The more you like your job, the more you should network. If you have a great job, you probably have a lot to offer people. Do all your favors now, when you don’t need any in return. The problem with networking to get a job is that you are not that attractive when you need a job. Who wants to network with unhappy people?

Recently I interviewed a bunch of recruiters for my column, and they were absolutely gung-ho about social networking. Recruiting advisor John Sullivan told me that referred candidates have a 50% higher retention rate than candidates who come to the company via a job site. To land that referral, he recommended, among others, LinkedIn.

This surprised me. In the past, I have delete emails from people who ask me to be in their network. I never considered that the networks were so useful.

So I took the advice of the recruiters and I checked out LinkedIn. I was immediately impressed. To get a job, if you are qualified for the job, all it really takes is a third-party connection. I was shocked at how quickly the world opens up to you with a social networking site. And I was surprised by how much we can help each other by offering up our networks to friends in a searchable, useful way.

My first instinct was to search for who has the most contacts, but I couldn’t figure out how to do that. So I filled out a cursory profile, which the recruiters say is a no-no. (You should fill it out in great detail so people know what you have to offer.) Then I started trying to figure out who I knew that would be on the site.

The first few names I tried did not work. But that was because I tried the people I’d be most comfortable asking to be in my networks (it’s a request that seems a little weird to me, still). Instead, I started trying the email addresses of the people I know who are comfortable with technology and good at networking, and the first four names I tried were listed.

One is Dylan Tweney. After about an hour of dealing with LinkedIn, I had four contacts. Dylan has 150. I asked him how he does it, and he said he sent email to everyone on his email list. I had contact envy. There were some people who have more than 500 contacts. I wondered how they did it.
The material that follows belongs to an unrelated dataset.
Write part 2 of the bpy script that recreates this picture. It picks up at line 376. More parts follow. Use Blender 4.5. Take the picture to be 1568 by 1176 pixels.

Then I heard that the CEO of Linkedin — who has more than 500 contacts — will not speak to analysts unless they can get to his network. One senior banker at a top firm has been trying for months. It gives me hope: It seems that people who have large networks are not those who make the most money, it’s those who offer the most to their friends.

2 replies
  1. William Mitchell, CPRW
    William Mitchell, CPRW says:

    I’ve been working on my LinkedIn network lately and have come to really enjoy the process. You can join various groups and get access to conversations that will truly broaden your knowledge base. Along with being a great networking tool, it can be an excellent informational resource.